Александру самому пришлось быть свидетелем «страстных выходок»: в Эрфурте, охваченный приступом гнева, Наполеон швырнул на пол свою треуголку и стал яростно топтать ее, на что Александр спокойно заметил: «Вы вспыльчивы, а я упрям. Гневом вы ничего от меня не добьетесь. Давайте беседовать, рассуждать, иначе я ухожу». И направился к двери, после чего Наполеон был вынужден извиниться, вернуть его и продолжить беседу в ином тоне.
И как верно, с какой проницательностью Александр распознал природу этих «выходок»: они «большею частью обдуманны»! Вот он, психологический девятнадцатый век!
Но еще раньше, до этих свиданий, Александр постиг самую суть его личности в ее метафизической проекции, заглянул туда, где свершается выбор между добром и злом, Христом и антихристом, между светоносными высотами духа и безднами тьмы. Выбор между самопожертвованием во имя высшего долга и служением собственной гордыне, хотя и отождествляемой со славой Франции и взятой на себя миссией революционного освободителя народов от ига старых монархий.

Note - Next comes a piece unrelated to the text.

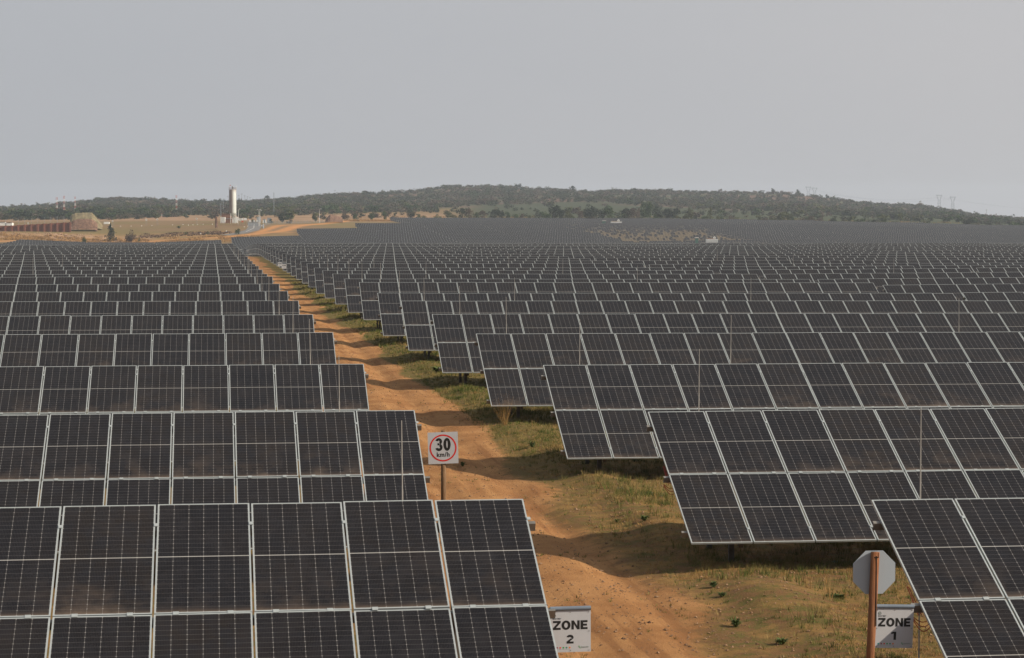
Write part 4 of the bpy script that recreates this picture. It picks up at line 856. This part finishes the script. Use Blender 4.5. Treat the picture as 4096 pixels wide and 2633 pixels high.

Когда Наполеон, прикрывшись результатами всенародного голосования, объявил себя пожизненным консулом, Александр писал своему воспитателю Лагарпу: «Я совершенно переменил, так же как и Вы, мой дорогой, мнение о первом консуле. Начиная с момента установления его пожизненного консульства, пелена спала: с этих пор дела идут все хуже и хуже. Он начал с того, что сам лишил себя наибольшей славы, которая может выпасть на долю человеку. Единственно, что ему оставалось, доказать, что действовал он без всякой личной выгоды, только ради счастья и славы своей родины, и оставаться верным Конституции, которой он сам поклялся передать через десять лет свою власть. Вместо этого он предпочел по-обезьяньи скопировать у себя обычаи королевских дворов, нарушая тем самым Конституцию своей страны. Сейчас это один из самых великих тиранов, которых когда-либо производила история».